When working with logarithmic equations, the logarithm product rule is a fundamental concept. This rule helps to consolidate multiple logarithmic expressions by combining them into one. The logarithm product rule is expressed as

• \( \log_b(a) + \log_b(c) = \log_b(a \cdot c) \)

If you ever encounter a situation where you have two logs being summed together, then you can simplify the equation by combining them into a single logarithm. In our given problem, \( \log_6 x + \log_6(x+5) \) was simplified to \( \log_6(x(x+5)) \) using this rule. This transformation makes it easier to handle even complex equations.

Keep in mind that this rule only applies when the logarithms share the same base. Thus, it is a crucial step that sets the stage for further simplifications in solving logarithmic equations.

Once we've applied the logarithm product rule, often you'll end up with an equation that needs rearranging. In our case, this results in a quadratic equation. Quadratic equations are any polynomial equations of the form

• \( ax^2 + bx + c = 0 \)

where \(a\), \(b\), and \(c\) are constants, and \(a eq 0\). These equations can be solved through various methods: factorization, completing the square, or using the quadratic formula.

In our problem, the quadratic formula was used:

• \( x = \frac{-b \pm \sqrt{b^2 - 4ac}}{2a} \)

which led to the solutions \(x = 4\) and \(x = -9\). This method is particularly useful when the quadratic does not factor neatly, providing a straightforward way to find the roots.

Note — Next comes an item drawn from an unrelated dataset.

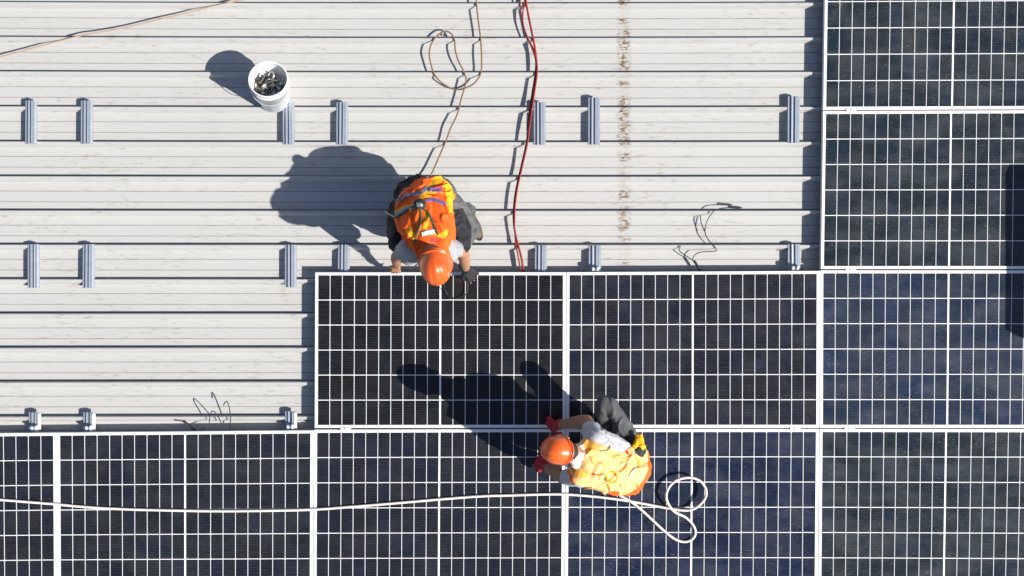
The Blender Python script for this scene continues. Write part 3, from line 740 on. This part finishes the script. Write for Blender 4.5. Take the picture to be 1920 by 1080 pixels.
# ---- stooping worker, squatting at the upper edge of the black panel
def worker_stooping():
    root = empty('person', P(800, 430, 0)); tag(root, 'person squatting in a bright orange safety vest, reaching down to the black panel edge', 'person')
    hipL, hipR = P(773,368,.45), P(822,366,.45)
    kneeL, kneeR = P(748,452,.53), P(862,455,.52)
    ankL, ankR = P(748,392,.15), P(874,396,.14)
    shL, shR = P(770,462,.76), P(834,461,.78)
    elL, elR = P(744,481,.44), P(869,474,.46)
    wrL, wrR = P(744,497,.22), P(873,503,.21)
    nk = P(806,474,.84); hc = P(817,492,.90)
    fwd = (.06,-.60,-.66); up = (.06,-.46,.88)
    q = head_axes(fwd, up)
    b = Blob(); S = .93
    G = add_head(b, hc, q, S)
    b.cap(P(803,462,.80), .058, hc+q@Vector((0,-.03,-.03)), .052)
    b.cap(shL, .052, shR, .052); b.chain((hipL,.10),(P(776,410,.62),.095),(P(781,448,.74),.088)); b.chain((hipR,.10),(P(818,410,.64),.095),(P(824,448,.76),.088))
    b.cap(P(797,372,.50), .10, P(803,448,.76), .105)
    for h, k, a, toe in ((hipL,kneeL,ankL,P(742,424,.06)), (hipR,kneeR,ankR,P(893,441,.07))):
        b.chain((h,.085),(k,.056),(k,.056)); b.chain((k,.054),(k.lerp(a,.35),.056),(a,.038)); b.cap(a, .038, toe, .026)
    b.chain((shL,.050),(elL,.038)); b.chain((elL,.038),(elL.lerp(wrL,.3),.040),(wrL,.027))
    b.chain((shR,.050),(elR,.038)); b.chain((elR,.038),(elR.lerp(wrR,.3),.041),(wrR,.028))
    dl = P(741,516,.128)-wrL; dr = P(888,520,.135)-wrR
    add_hand(b, wrL, dl, (.0,.5,-.8), 1, (.55,.35,.45,.65), s=.84)
    jr = add_hand(b, wrR, dr, (-.2,.3,-.9), 1, (.25,.30,.40,.55), s=1.03)
    body, bbv = b.build('body', [M_skin], root, .0048, 3)
    face_parts(root, G, q, S, body)
    # trousers
    b = Blob()
    b.cap(hipL, .118, hipR, .116); b.cap(P(778,372,.50), .115, P(815,372,.50), .11); b.cap(P(785,360,.46), .11, P(797,395,.58), .11)
    for h, k, a in ((hipL,kneeL,ankL), (hipR,kneeR,ankR)):
        b.chain((h,.105),(h.lerp(k,.6),.090),(k,.070)); b.chain((k,.068),(k.lerp(a,.45),.074),(a+Vector((0,0,.03)),.060)); 
    b.cap(kneeR, .066, P(885,430,.22), .052); b.cap(P(850,385,.42), .075, P(884,432,.26), .055)
    t, _ = b.build('trousers', [M_trs, M_trs_shade], root, .006, 4, .011, (11,16,11), seed=1)
    zone(t, [(842,395),(868,390),(884,425),(882,480),(845,480),(838,440)], 1, .30)  # dark areas: shade on thighs and knees painted into the trouser colour
    zone(t, [(700,400),(782,400),(782,500),(700,500)], 1, .15)
    zone(t, [(700,300),(810,300),(810,360),(700,420)], 1, .15)
    # t-shirt
    b = Blob(); b.cap(shL, .066, shR, .066); b.cap(shL, .064, shL.lerp(elL,.55), .055); b.cap(shR, .064, shR.lerp(elR,.55), .054)
    b.cap(P(774,472,.66), .060, P(766,482,.40), .052); b.cap(P(826,466,.66), .06, P(834,478,.42), .048); b.cap(P(790,450,.74), .10, P(815,450,.76), .10); b.cap(P(776,474,.72), .062, P(843,474,.74), .058); b.cap(P(795,400,.62), .11, P(805,440,.74), .10)  # low hanging pieces at both sides added to fill out the cast shadow
    b.build('tshirt', [M_shirt], root, .006, 4, .006, (16,16,16), seed=2)
    # vest
    b = Blob()
    b.chain((P(779,382,.56),.118),(P(777,410,.66),.112),(P(786,440,.765),.100)); b.chain((P(817,364,.56),.112),(P(816,400,.68),.110),(P(820,440,.785),.102))
    b.chain((P(800,372,.58),.122),(P(797,410,.70),.124),(P(804,444,.80),.098)); b.cap(P(784,452,.785), .080, P(825,454,.80), .078)
    b.cap(P(796,462,.80), .070, P(812,464,.81), .070); b.cap(P(802,472,.83), .066, P(822,472,.83), .066); b.cap(P(806,478,.85), .060, P(818,478,.85), .060)
    v, vb = b.build('safety_vest', [M_orange, M_yellow, M_redf], root, .0045, 3, .017, (10,8,10), seed=5)
    zone(v, [(800,352),(818,326),(848,334),(856,350),(850,394),(838,386),(835,350),(826,352),(812,366),(792,374),(786,372)], 1, .3)
    zone(v, [(836,335),(862,335),(852,400),(842,398)], 1, .3)
    zone(v, [(806,350),(820,346),(834,338),(829,352),(818,354)], 2, .5)
    zone(v, [(736,396),(760,386),(782,380),(782,386),(760,391),(736,404)], 1, .3)
    zone(v, [(797,392),(806,398),(801,440),(793,440)], 1, .5)
    zone(v, [(806,398),(812,408),(821,436),(814,434)], 2, .5)
    zone(v, [(758,432),(772,424),(779,440),(775,452)], 1, .5)
    zone(v, [(806,444),(830,448),(822,456),(806,453)], 2, .5)
    zone(v, [(806,434),(822,440),(838,430),(840,440),(830,448)], 1, .5)
    ribbon('reflective_stripe', vb, [(739,388),(748,375),(762,367),(778,364),(792,359),(802,350)], 7.5, M_refl, root)
    ribbon('reflective_stripe', vb, [(804,355),(815,356),(829,357)], 8, M_refl2, root)
    ribbon('reflective_stripe', vb, [(742,404),(755,395),(768,390),(778,389)], 6.5, M_refl, root)
    ribbon('reflective_stripe', vb, [(798,376),(812,374),(824,378),(837,384)], 6.5, M_refl2, root)
    ribbon('reflective_stripe', vb, [(791,439),(802,436),(815,434)], 8.5, M_refw, root)
    for pts in ([(786,388),(789,402),(788,420),(782,438),(777,456)], [(794,392),(802,398),(808,410),(816,428),(822,440)], [(741,409),(760,397),(776,387)]):
        ribbon('harness_strap', vb, pts, 3.4, M_green, root, .005)
    # buckle pad
    hz = vb.ray_cast(CAM, (P(787,384,0)-CAM).normalized())[0]
    bb_ = Blob(); bb_.ell(hz+Vector((0,0,.002)), (.040,.036,.016)); pad, _ = bb_.build('harness_pad', [M_web], root, .004, 2, .004, (40,40,40))
    b2 = Blob(); b2.cap(hz+Vector((-.012,.004,.016)), .010, hz+Vector((.010,.002,.016)), .010); b2.cap(hz+Vector((-.010,-.006,.016)), .009, hz+Vector((.010,-.006,.016)), .009)
    bk, _ = b2.build('buckle', [simple('buckle_steel', (.35,.46,.44), .3, .7, .2, 80)], None, .003, 1); bk.parent = pad
    # strap end sticking out at the left
    bm = bmesh.new(); tube(bm, catmull([P(757,410,.62),P(742,407,.60),P(730,402,.58),P(722,397,.57)]), .006, 6, 0, .004); adopt(from_bm('strap_end', bm, [M_ropew], None, True), root)
    # gloves: black half finger glove on the right hand
    b = Blob(); add_hand(b, wrR, dr, (-.2,.3,-.9), 1, (.25,.30,.40,.55), grow=.003, s=1.03, tips=False); b.cap(wrR-dr.normalized()*.03, .033, wrR+dr.normalized()*.01, .032)
    b.build('glove', [M_blkg], root, .004, 2, .0015, (60,60,60))
    boot(root, ankR+Vector((0,0,-.11)), P(899,446,.045), None, 1.0)
    boot(root, ankL+Vector((0,0,-.12)), P(744,432,.04), None, 1.0)
    helmet(root, hc+q@Vector((0,-.012,.048)), q, .94)
worker_stooping()

# ---- kneeling worker bent over the panel joint
def worker_kneeling():
    root = empty('person', P(1140, 860, PT)); tag(root, 'person kneeling on the panels in a faded orange vest, grey trousers and red gloves', 'person')
    hipR, hipL = P(1176,846,.46), P(1170,892,.46)
    kneeR, kneeL = P(1140,762,.52), P(1116,884,.19)
    ankR, ankL = P(1150,808,.20), P(1180,878,.16)
    shR, shL = P(1117,826,.76), P(1088,893,.74)
    elR, elL = P(1100,789,.55), P(1056,896,.44)
    wrR, wrL = P(1046,797,.27), P(1023,874,.23)
    nk = P(1092,858,.84); hc = P(1056,843,.88)
    fwd = (-.52,.06,-.85); up = (-.80,.08,.55); q = head_axes(fwd, up); S = .93
    b = Blob(); G = add_head(b, hc, q, S)
    b.cap(P(1100,860,.80), .056, hc+q@Vector((0,-.03,-.03)), .050)
    b.cap(shR, .050, shL, .050); b.cap(P(1120,856,.70), .072, hipR, .070); b.cap(P(1110,878,.70), .072, hipL, .070); b.cap(P(1115,866,.70), .085, P(1178,870,.46), .085)
    for h, k, a, toe in ((hipR,kneeR,ankR,P(1122,800,.135)), (hipL,kneeL,ankL,P(1196,880,.14))):
        m1, m2 = (P(1170,812,.50), P(1156,780,.50)) if h is hipR else (h.lerp(k,.4), h.lerp(k,.7))
        b.chain((h,.070),(m1,.050),(m2,.036),(k+(m2-k)*.2,.034)); b.chain((k,.036),(P(1134,778,.44) if h is hipR else k.lerp(a,.35),.038),(a,.034)); b.cap(a, .034, toe, .024)
    for s_, e_, w_ in ((shR,elR,wrR), (shL,elL,wrL)):
        b.chain((s_,.050),(e_,.040)); b.chain((e_,.040),(e_.lerp(w_,.3),.042),(w_,.028))
    dR = P(1021,806,.14)-wrR; dL = P(1002,860,.135)-wrL
    add_hand(b, wrR, dR, (0,.1,-1), 1, (.8,.85,.95,1.05)); add_hand(b, wrL, dL, (0,0,-1), -1, (.8,.85,.95,1.05))
    body, _ = b.build('body', [M_skin], root, .0048, 3); face_parts(root, G, q, S, body)
    # trousers
    b = Blob(); b.cap(P(1174,852,.46), .095, P(1172,888,.46), .095); b.cap(P(1168,855,.50), .095, P(1168,885,.50), .095)
    b.chain((P(1178,842,.46),.085),(P(1172,812,.51),.066),(P(1158,778,.52),.048),(P(1142,760,.53),.046)); b.chain((P(1134,757,.52),.052),(P(1133,775,.47),.060),(P(1143,800,.34),.060),(ankR+Vector((-.02,0,.02)),.056))
    b.cap(P(1178,842,.42), .085, P(1172,815,.38), .070)
    b.chain((P(1168,888,.44),.090),(kneeL,.068)); b.chain((kneeL,.066),(kneeL.lerp(ankL,.5),.066),(ankL,.050))
    b.build('trousers', [M_trs2], root, .006, 4, .011, (13,12,12), seed=8)
    b = Blob(); b.cap(P(1184,828,.56), .046, P(1194,846,.60), .058); b.cap(P(1172,862,.56), .10, P(1185,872,.54), .10)
    b.build('belt', [M_web], root, .006, 3, .003)
    b = Blob(); b.cap(P(1198,820,.60), .022, P(1202,838,.62), .028); b.cap(P(1194,830,.62), .02, P(1190,838,.64), .016); b.build('yellow_pouch', [M_yellow], root, .005, 2, .006, (30,30,30))
    # t-shirt with both sleeves
    b = Blob(); b.cap(shR, .068, shL, .066); b.cap(P(1122,838,.74), .085, P(1165,856,.60), .080); b.cap(P(1128,826,.70), .070, P(1160,842,.63), .072); b.cap(P(1150,845,.66), .080, P(1178,858,.58), .080)
    b.chain((shR,.068),(shR.lerp(elR,.5),.060)); b.chain((shL,.064),(shL.lerp(elL,.72),.052))
    b.cap(P(1118,870,.69), .085, P(1166,876,.52), .08)
    b.build('tshirt', [M_shirt2], root, .006, 4, .007, (14,18,14), seed=11)
    # vest
    b = Blob()
    b.cap(P(1106,845,.80), .070, P(1090,888,.78), .076)
    b.chain((P(1116,850,.78),.088),(P(1150,866,.69),.088),(P(1182,866,.57),.108)); b.chain((P(1100,886,.76),.085),(P(1140,898,.67),.092),(P(1174,895,.56),.100))
    b.chain((P(1105,866,.80),.085),(P(1142,880,.71),.104),(P(1184,880,.58),.116)); b.cap(P(1188,862,.52), .094, P(1178,898,.50), .098)
    v, vb = b.build('safety_vest', [M_pale, M_pale2, M_orange, M_redf], root, .0045, 3, .017, (9,11,9), seed=14)
    zone(v, [(1094,836),(1098,824),(1122,830),(1118,842),(1104,852)], 1, .5)
    zone(v, [(1068,880),(1076,878),(1098,882),(1106,890),(1092,898),(1076,892)], 1, .4)
    zone(v, [(1050,876),(1066,880),(1074,896),(1082,912),(1070,912),(1050,900)], 2, .3)  # orange edges: less sunlit sides of the vest painted into its colour
    zone(v, [(1215,835),(1240,835),(1240,940),(1150,945),(1150,931),(1178,926),(1196,914),(1208,898),(1215,880)], 2, .0)
    zone(v, [(1138,924),(1152,920),(1162,922),(1160,940),(1138,940)], 2, .0)
    def rb(pts, w, m, n='vest_seam', t=True, lift=.0025): ribbon(n, vb, pts, w, m, root, lift, t)
    rb([(1160,886),(1169,879),(1177,869)], 4, M_orange); rb([(1192,858),(1198,868),(1198,878)], 4.5, M_pale2)
    rb([(1107,856),(1112,868),(1118,874)], 3, M_pale2); rb([(1110,889),(1125,890),(1134,888)], 3, M_orange); rb([(1139,908),(1142,918),(1144,925)], 4, M_orange)
    rb([(1152,892),(1142,880),(1132,872),(1120,868)], 2.4, M_pale2)
    rb([(1130,846),(1150,856),(1172,860),(1190,852)], 2.4, M_pale2); rb([(1178,896),(1186,885),(1192,876)], 5, cloth('faded_tape', (.75,.55,.42)), 'reflective_stripe')
    rb([(1190,848),(1198,847),(1207,846)], 9, M_refl2, 'reflective_stripe', False)
    rb([(1092,838),(1093,850),(1090,862),(1082,872),(1072,878)], 4.5, M_redf, 'collar', False, .006)
    rb([(1166,848),(1173,845),(1178,852)], 5, M_redf)
    hz = vb.ray_cast(CAM, (P(1147,894,0)-CAM).normalized())[0]
    bm = bmesh.new(); pts = [hz+Vector((math.cos(a)*.034, math.sin(a)*.034, .010)) for a in [2*math.pi*k/30 for k in range(31)]]
    tube(bm, pts, .0055, 8); adopt(from_bm('fall_arrest_ring', bm, [M_yellow], None, True), root)
    # white neck cloth
    b = Blob(); b.cap(P(1086,843,.85), .036, P(1080,866,.84), .040); b.cap(P(1082,854,.87), .045, P(1076,856,.87), .045)
    b.build('neck_cloth', [cloth('white_cloth', (.72,.62,.54))], root, .005, 3, .006, (30,30,30))
    # gloves
    for w_, d_, pn, sd in ((wrR,dR,(0,.1,-1),1), (wrL,dL,(0,0,-1),-1)):
        b = Blob(); add_hand(b, w_, d_, pn, sd, (.8,.85,.95,1.05), grow=.0032); b.cap(w_-d_.normalized()*.03, .036, w_+d_.normalized()*.01, .034)
        b.build('glove', [M_redg], root, .004, 2, .002, (50,50,50))
    boot(root, P(1150,812,PT+.005), P(1118,800,PT+.008), None, .95, M_blkg); boot(root, P(1176,880,PT+.01), P(1200,880,PT+.012), None, .9, M_blkg)
    helmet(root, hc+q@Vector((0,-.012,.048)), q, .86)
worker_kneeling()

An important consideration when solving equations, especially those involving logarithms, is the possibility of extraneous solutions. An extraneous solution is a solution derived from the algebraic manipulation of an equation, which does not actually satisfy the original equation.

After solving the quadratic equation, it is crucial to verify if the solutions are valid. Substituting back into the original logarithmic expression helps in this verification process. In our problem, after solving, we obtained \(x = 4\) and \(x = -9\).

The solution \(x = 4\) verified correctly, whereas \(x = -9\) did not—since logarithms of negative values are undefined. Therefore, \(x = -9\) is identified as an extraneous solution. Logarithmic functions are only defined for positive numbers, hence double-checking is key to ensure the validity of the solutions.